O que a tecnologia oferece é a facilidade. Ela acelera essa melhoria. Isso é uma coisa excelente da tecnologia. Hoje, todos podem acessar educação de forma online. Com um clique, eu leio informações do mundo todo, por exemplo. Mas ainda temos milhões de pessoas no país que não sabem o que é internet, que não têm sequer energia elétrica. Então precisamos de infraestrutura e informação para que o mercado seja mais justo. É aí que as fintechs encontram espaço para quebrar barreiras, quando facilitam a vida das pessoas, quando facilitam os processos.

O que a tecnologia oferece é a facilidade. Ela acelera essa melhoria. Isso é uma coisa excelente da tecnologia.

Apesar da expansão, a maioria das fintechs ainda não ocupa tanto espaço de mercado. Por quê? O que é preciso para que elas ganhem mais espaço?

Também é uma questão de tempo. A mudança de hábito precisa do tempo de adaptação das coisas. Leva tempo para as pessoas confiarem nas ferramentas. Muitas pessoas ainda não compram pela internet, por exemplo. Mas aí uma pessoa utiliza, então conta para a outra e isso vai se fortalecendo. O que o governo pode fazer é adotar medidas para que tenhamos mais empresas fazendo isso. O Banco Central tem esse objetivo de facilitar o acesso ao crédito, de ter taxas e juros menores. Aí surgem as fintechs. Quanto mais concorrência, melhor. Podemos ter produtos melhores e mais baratos.

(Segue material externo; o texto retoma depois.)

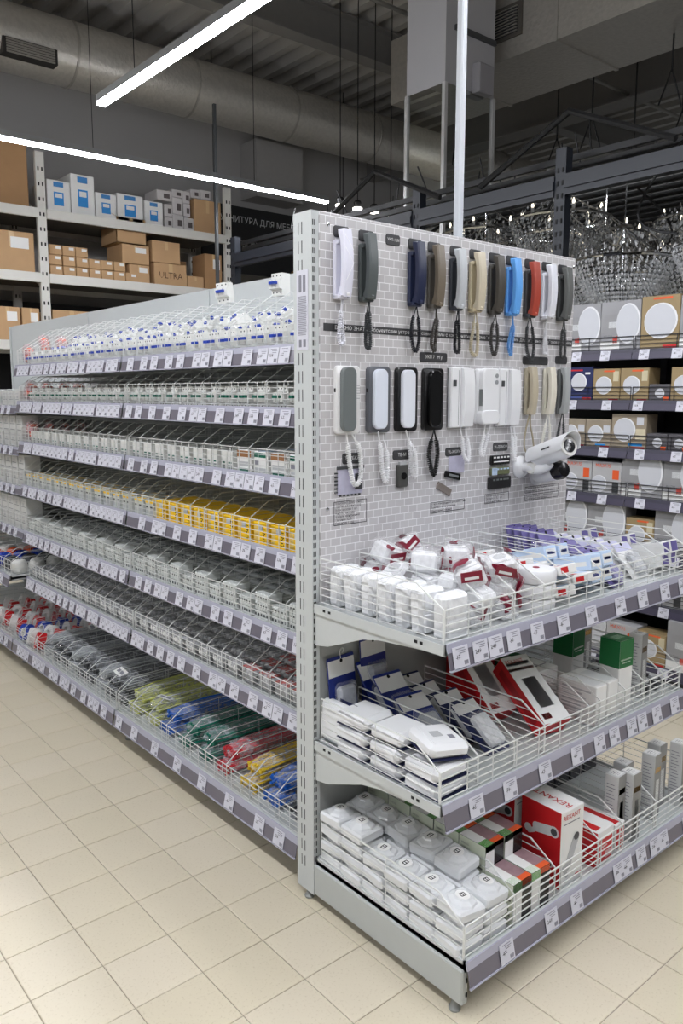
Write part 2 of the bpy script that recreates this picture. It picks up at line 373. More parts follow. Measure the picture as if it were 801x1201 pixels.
# ------------------------------------------------------------------ mirror clad column
cx, cy, cw, cd = 3.72, 2.89, .62, .44
r = thing('mirror_clad_column', 'square column with pale grey casing above and mirror cladding below', 'column', (cx, cy, 0))
inst('upper_casing', MB().bb(-.004, cw + .004, -.004, cd + .004, 4.23, 6.0).mesh('column_casing', M('column_casing_grey', (176, 175, 178), .6, 0, .03, 3)), r)
inst('column_core', MB().bb(.01, cw - .01, .01, cd - .01, 0, 4.23).mesh('column_core', dgrey), r)
mir = M('mirror_glass', (205, 208, 205), .015, 1.0, 0)
inst('mirror_panel', MB().bb(0, .01, .03, cd - .03, .1, 4.229).mesh('mirror_panel', mir), r)
inst('mirror_panel', MB().bb(.03, cw - .03, 0, .01, .1, 4.229).mesh('mirror_panel', mir), r)
trimm = M('aluminium_corner_trim', (205, 205, 204), .35, .3, 0)
for x, y in ((0, 0), (0, cd), (cw, 0), (cw, cd)):
    inst('corner_trim', MB().box((x, y, 2.115), (.034, .034, 4.228)).mesh('corner_trim', trimm), r)
inst('junction_box', MB().rbox((.42, -.05, 4.33), (.2, .09, .24), .012).mesh('junction_box', M('junction_box_grey', (150, 148, 152), .5, 0, .03)), r)
inst('cable_shelf', MB().bb(.1, cw, -.03, -.004, 4.66, 4.7).mesh('cable_shelf', dgrey), r)
# white power pole
r = thing('white_power_pole', 'tall slim white power pole rising behind the end display board', 'pole', (.87, .2, 0))
inst('pole_tube', MB().rbox((0, 0, 3.0), (.03, .03, 6.0), .005).mesh('pole_tube', M('pole_white', (200, 204, 210), .4, 0, .02)), r)
inst('pole_foot', MB().rbox((0, 0, .012), (.08, .08, .02), .004).mesh('pole_foot', steel), r)
# ------------------------------------------------------------------ white storage rack on the back wall
rackm = M('rack_white_steel', (214, 212, 206), .5, 0, .04, 10); rackd = M('rack_decking_dark', (70, 68, 66), .7, 0, .05)
RX0, RX1, RY = -.55, 3.95, 6.6
r = thing('storage_rack', 'white steel storage rack with cardboard cartons along the back wall', 'storage rack', (0, RY, 0))
ub = MB(); ub.bb(-.045, .045, 0, .05, 0, 4.12)
for k in range(26):
    for s_ in (-.02, .02): ub.box((s_, -.001, .2 + k * .15 + (.0 if s_ < 0 else .0)), (.014, .006, .035), 1)
ume = ub.mesh('rack_upright', [rackm, slotm])
for x in (1.68, RX1, RX0 - .0):
    for y in (0, .85): inst('rack_upright', ume, r, (x, y, 0))
    b = MB()
    for k in range(5): b.wire((x, .05, .5 + k * .75), (x, .85, .9 + k * .75), .012)
    inst('upright_brace', b.mesh('upright_brace', rackm), r)
for z in (3.50, 2.85, 2.15, 1.2):
    for y in (-.02, .87):
        for a, c in ((RX0 + .045, 1.635), (1.725, RX1 - .045)): inst('rack_beam', MB().bb(a, c, y, y + .04, z - .04, z + .055).mesh('rack_beam', rackm), r)
    inst('rack_deck', MB().bb(RX0, RX1, .02, .87, z + .015, z + .05).mesh('rack_deck', M('rack_deck_wood', (120, 116, 108), .7, 0, .06)), r)
inst('rack_back_sheet', MB().bb(RX0, RX1, .93, .94, 1.2, 2.7).mesh('rack_back_sheet', M('dark_back_sheet', (30, 30, 32), .8, 0, 0)), r)
def carton(label, x, z, wd, h, dp=.4, mt=cardb, rz=0, sticker=True, group=None, y=RY + .05, name='cardboard_box', tp=True, text=None, openlid=False):
    o = thing(name, label, 'box', (x + wd / 2, y + dp / 2, z), (0, 0, rz), group)
    b = MB()
    if openlid:
        t = .008; b.bb(-wd / 2, wd / 2, -dp / 2, -dp / 2 + t, 0, h); b.bb(-wd / 2, wd / 2, dp / 2 - t, dp / 2, 0, h); b.bb(-wd / 2, -wd / 2 + t, -dp / 2, dp / 2, 0, h); b.bb(wd / 2 - t, wd / 2, -dp / 2, dp / 2, 0, h); b.bb(-wd / 2, wd / 2, -dp / 2, dp / 2, 0, t)
    else: b.rbox((0, 0, h / 2), (wd, dp, h), .005)
    inst('carton_body', b.mesh('carton_body', mt), o)
    if openlid:
        inst('flap', MB().box((-wd * .25, 0, 0), (wd * .5, dp, .006), 0, TR(-wd / 2, 0, h, ry=.35)).mesh('flap', mt), o)
        inst('flap', MB().box((wd * .22, 0, 0), (wd * .45, dp, .006), 0, TR(wd / 2, 0, h, ry=1.2)).mesh('flap', mt), o)
    if tp: inst('packing_tape', MB().box((0, -dp / 2 - .0012, h * .8), (wd * .12, .002, h * .38)).mesh('packing_tape', tape), o)
    if sticker: inst('paper_sticker', MB().box((wd * .18, -dp / 2 - .0016, h * .72), (wd * .4, .002, h * .28)).mesh('paper_sticker', paper), o)
    if text:
        b = MB(); b.mesh_in(T(text, .1), TR(0, -dp / 2 - .003, h * .45) @ FRONT); inst('lettering', b.mesh('lettering', M('box_ink', (84, 58, 36), .7, 0, 0)), o)
    return o
ZT, ZM, ZL = 3.556, 2.906, 2.206
carton('big brown carton at the left end of the top rack level', .95, ZT, .62, .66, .6, cardd, sticker=False)
WG = 'white cartons with blue print on the top rack level'
for k, (x, wd, h, nm) in enumerate(((1.76, .25, .32, 'leftmost'), (2.02, .26, .42, 'tallest, second from left'), (2.29, .24, .27, 'third from left, short'), (2.54, .31, .30, 'widest, fourth from left'), (2.87, .23, .27, 'rightmost, narrow'))):
    o = carton('white carton with blue printed panel on top rack level, ' + nm, x, ZT, wd, h, .4, paper, 0, False, WG, tp=False, name='white_carton')
    inst('blue_print', MB().box((0, -.2012, h * .42), (wd * .42, .002, h * .42)).mesh('blue_print', cyanp), o)
    inst('blue_print', MB().box((0, -.2012, h * .87), (wd * .42, .002, h * .15)).mesh('blue_print', M('mid_blue_print', (60, 128, 190), .45, 0, .1)), o)
    inst('white_panel', MB().box((0, -.2032, h * .52), (wd * .3, .002, h * .13)).mesh('white_panel', paper), o)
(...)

Sobre aumento de concorrência, alguns analistas dizem que em breve não haverá espaço para tantas fintechs e que deve haver um processo de consolidação, enquanto outros dizem que ainda há espaço para expansão. Como você vê isso?

Ainda há espaço para expansão, mas é natural que haja fusão depois de um tempo. Como Peter Drucker diz, “as árvores não crescem até o céu”. O crescimento exagerado faz parte da humanidade. Assim a gente evolui. Depois, o mercado se regula, se organiza. Algumas empresas quebram, algumas menores são compradas por outras maiores. É o que acontece com qualquer negócio.

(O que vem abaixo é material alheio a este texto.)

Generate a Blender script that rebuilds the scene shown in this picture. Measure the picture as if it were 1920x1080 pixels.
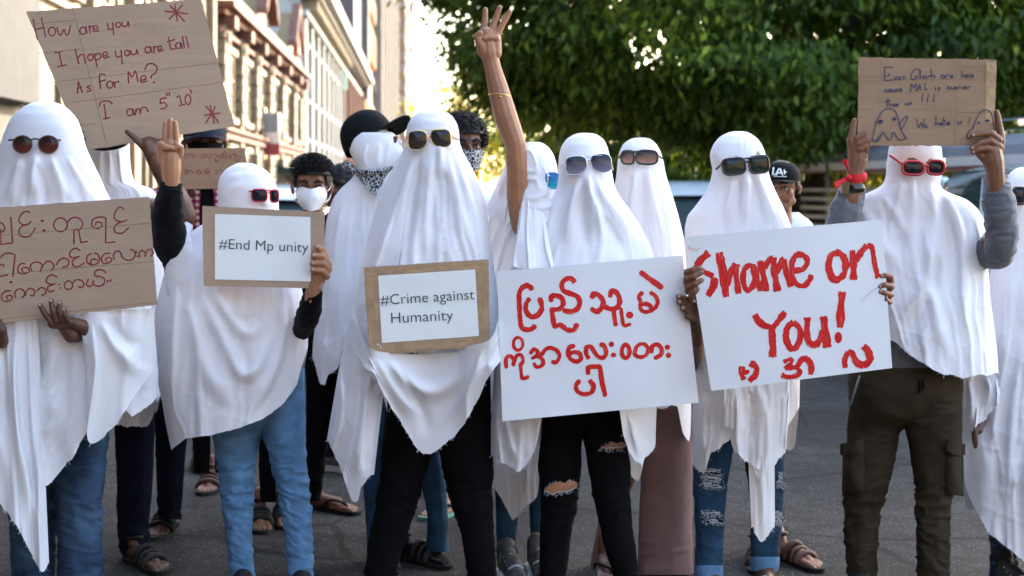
import bpy, math, random
import numpy as np
from mathutils import Vector
R = math.radians
for o in list(bpy.data.objects): bpy.data.objects.remove(o)
sc = bpy.context.scene
COL = sc.collection
# ------------------------------------------------------------------ camera
F, CX, HY, CAMH = 2600.0, 960.0, 350.0, 1.45     # focal length in photo pixels, horizon row, eye height
cam_d = bpy.data.cameras.new('camera'); cam = bpy.data.objects.new('camera', cam_d); COL.objects.link(cam)
cam.location = (0, 0, CAMH); cam.rotation_euler = (R(90), 0, 0)
cam_d.sensor_width = 36; cam_d.lens = 36*F/1920; cam_d.shift_y = -(540-HY)/1920
cam_d.clip_start = .1; cam_d.clip_end = 5000
cam_d.dof.use_dof = True; cam_d.dof.focus_distance = 4.45; cam_d.dof.aperture_fstop = 3.2
sc.camera = cam
# ------------------------------------------------------------------ sky and sun
SUN = Vector((.50, .78, .38)).normalized()
wd = bpy.data.worlds.new('World'); sc.world = wd; wd.use_nodes = True
nt = wd.node_tree; bg = nt.nodes['Background']
sky = nt.nodes.new('ShaderNodeTexSky'); sky.sky_type = 'NISHITA'; sky.sun_disc = False
sky.sun_elevation = math.asin(SUN.z); sky.sun_rotation = math.atan2(SUN.x, SUN.y)
sky.air_density = 1.0; sky.dust_density = 2.7; sky.ozone_density = 1.0
nt.links.new(sky.outputs[0], bg.inputs[0]); bg.inputs[1].default_value = .15
sl = bpy.data.lights.new('sun', 'SUN'); sl.energy = 2.0; sl.angle = R(.5); sl.color = (1, .89, .74)
so = bpy.data.objects.new('sun', sl); COL.objects.link(so); so.location = (10, 20, 30)
so.rotation_euler = SUN.to_track_quat('Z', 'Y').to_euler()
sc.view_settings.view_transform = 'Standard'; sc.view_settings.look = 'None'
sc.view_settings.exposure = 3.15; sc.view_settings.gamma = 1
sc.cycles.use_denoising = True
sc.cycles.max_bounces = 8; sc.cycles.transparent_max_bounces = 8
# ------------------------------------------------------------------ helpers
def W(px, py, d):
    px = np.asarray(px, float); py = np.asarray(py, float); d = np.asarray(d, float)
    px, py, d = np.broadcast_arrays(px, py, d)
    return np.stack([(px-CX)*d/F, d, CAMH-(py-HY)*d/F], -1)
def m_px(n, d): return n*d/F          # a length in photo pixels at distance d, in metres
def _h(ix, iy, iz, s):
    n = (ix*374761393 + iy*668265263 + iz*1274126177 + s*974634679) & 0xffffffff
    n = ((n ^ (n >> 13))*1274126177) & 0xffffffff
    n = ((n ^ (n >> 16))*2246822519) & 0xffffffff
    return ((n ^ (n >> 15)) & 0xffffff)/float(0xffffff)
def noise(x, y=0, z=0, s=0):
    x, y, z = np.broadcast_arrays(np.asarray(x, float), np.asarray(y, float), np.asarray(z, float))
    fx, fy, fz = np.floor(x), np.floor(y), np.floor(z)
    ix, iy, iz = fx.astype(np.int64), fy.astype(np.int64), fz.astype(np.int64)
    u, v, w = x-fx, y-fy, z-fz
    u, v, w = [t*t*t*(t*(6*t-15)+10) for t in (u, v, w)]
    c = lambda a, b, e: _h(ix+a, iy+b, iz+e, s)
    l = lambda a, b, t: a+(b-a)*t
    return 2*l(l(l(c(0,0,0), c(1,0,0), u), l(c(0,1,0), c(1,1,0), u), v), l(l(c(0,0,1), c(1,0,1), u), l(c(0,1,1), c(1,1,1), u), v), w)-1
def sstep(x, a, b):
    t = np.clip((np.asarray(x, float)-a)/(b-a), 0, 1); return t*t*(3-2*t)
ROOT = {}
def tag(o, label=None, cat=None, group=None, kind=None):
    if label: o['label'] = label
    if cat: o['category'] = cat
    if group: o['group'] = group
    if kind: o['kind'] = kind
    return o
def thing(name, loc, label, cat, group=None):
    o = bpy.data.objects.new(name, None); COL.objects.link(o); o.location = loc; o.empty_display_size = .1
    ROOT[o.name] = Vector(loc)
    return tag(o, label, cat, group)
def worldloc(p):
    while p is not None:
        if p.name in ROOT: return ROOT[p.name]
        p = p.parent
    return Vector((0, 0, 0))
def mesh(name, verts, faces, m, parent=None, smooth=True, attrs=None):
    v = np.asarray(verts, np.float32).reshape(-1, 3)
    off = np.array(worldloc(parent), np.float32); v = v-off
    me = bpy.data.meshes.new(name)
    if isinstance(faces, np.ndarray):
        k = faces.shape[1]; n = len(faces)
        me.vertices.add(len(v)); me.vertices.foreach_set('co', v.ravel())
        me.loops.add(n*k); me.loops.foreach_set('vertex_index', faces.astype(np.int32).ravel())
        me.polygons.add(n); me.polygons.foreach_set('loop_start', np.arange(0, n*k, k, dtype=np.int32))
        try: me.polygons.foreach_set('loop_total', np.full(n, k, np.int32))
        except Exception: pass
        me.update(calc_edges=True); me.validate()
    else:
        me.from_pydata(v.tolist(), [], [list(map(int, f)) for f in faces]); me.update()
    if smooth: me.polygons.foreach_set('use_smooth', np.ones(len(me.polygons), bool))
    for ms in (m if isinstance(m, (list, tuple)) else [m]): me.materials.append(ms)
    if attrs:
        for an, av in attrs.items():
            a = me.attributes.new(an, 'FLOAT', 'POINT'); a.data.foreach_set('value', np.asarray(av, np.float32))
    o = bpy.data.objects.new(name, me); COL.objects.link(o)
    if parent is not None: o.parent = parent
    return o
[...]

O open banking já é realidade em outros países, mas começou a dar os primeiros passos no Brasil recentemente. Como o mercado brasileiro vê o open banking? Como as organizações estão se preparando para isso?

Na mesma linha do que acontece em relação às fintechs. Sempre existe espaço para a pessoa criativa e empreendedora. Ter 20% da população desbancarizada é um problema, mas também é uma oportunidade. Então sou otimista em relação ao open banking. Faz parte do processo para crescermos, senão o mundo não evolui. As taxas ainda são altas, ainda temos muitas pessoas desbancarizadas... Tem espaço aqui.

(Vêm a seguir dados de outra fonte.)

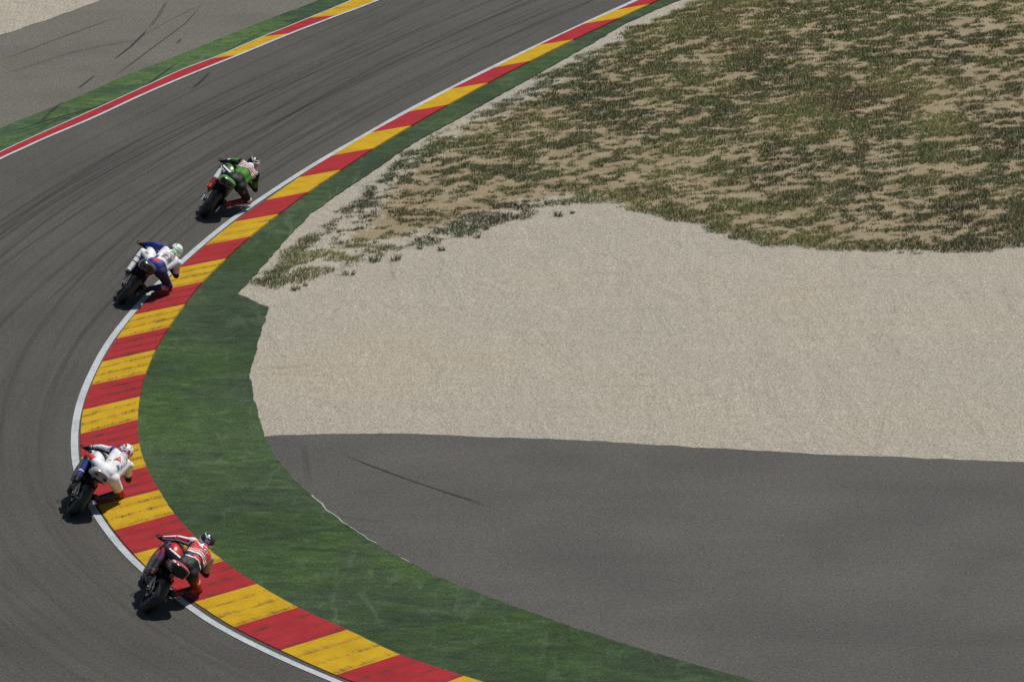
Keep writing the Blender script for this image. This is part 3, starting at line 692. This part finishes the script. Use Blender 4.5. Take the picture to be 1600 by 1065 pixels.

Sempre existe espaço para a pessoa criativa e empreendedora. Ter 20% da população desbancarizada é um problema, mas também é uma oportunidade.

Para você, quais são as principais tendências da transformação digital bancária para os próximos anos?

Possibilitar a inclusão de pessoas desbancarizadas. A digitalização e a automação já estão aqui. Temos tecnologia confiável disponível. O desafio agora é saber como eu levo isso para as pessoas. Não adianta termos uma solução, se as pessoas não usam. Então como eu chego nas pessoas que não têm essa solução? É algo que extrapola a tecnologia. É uma ponta do negócio. Chegar, comunicar e fazer a pessoa se sentir confortável para usar é o desafio.

Não adianta termos uma solução, se as pessoas não usam. Então como eu chego nas pessoas que não têm essa solução?

E você tem alguma pista de como podemos fazer isso?

Sinceramente, eu não sei qual o caminho. Acredito que passa pelo trabalho de flexibilizar o cadastro, de tornar os processos mais simples, de possibilitar o empréstimo entre pessoas físicas, que já é algo que existe. Eu não sei o que mais é necessário além disso. Acho que temos aí uma oportunidade para o open banking e para as fintechs.

Que recado final você gostaria de deixar?

O mercado financeiro só vai ser mais forte quando todos participarem. Quando tivermos mais concorrência, mais open banking, mais fintechs e todas as pessoas participando. É impossível termos uma sociedade forte com pessoas excluídas. Quando incluímos, acabamos com o mercado lateral ilegal, a agiotagem, por exemplo. Precisamos de mais empreendedores financeiros que criem problemas para resolvermos, que tenham ideias, que identifiquem brechas. Assim podemos ter um sistema mais forte e com mais pessoas participando. Ou temos um mundo mais justo ou o futuro não se sustenta.

O mercado financeiro só vai ser mais forte quando todos participarem. Quando tivermos mais concorrência, mais open banking, mais fintechs e todas as pessoas participando. É impossível termos uma sociedade forte com pessoas excluídas.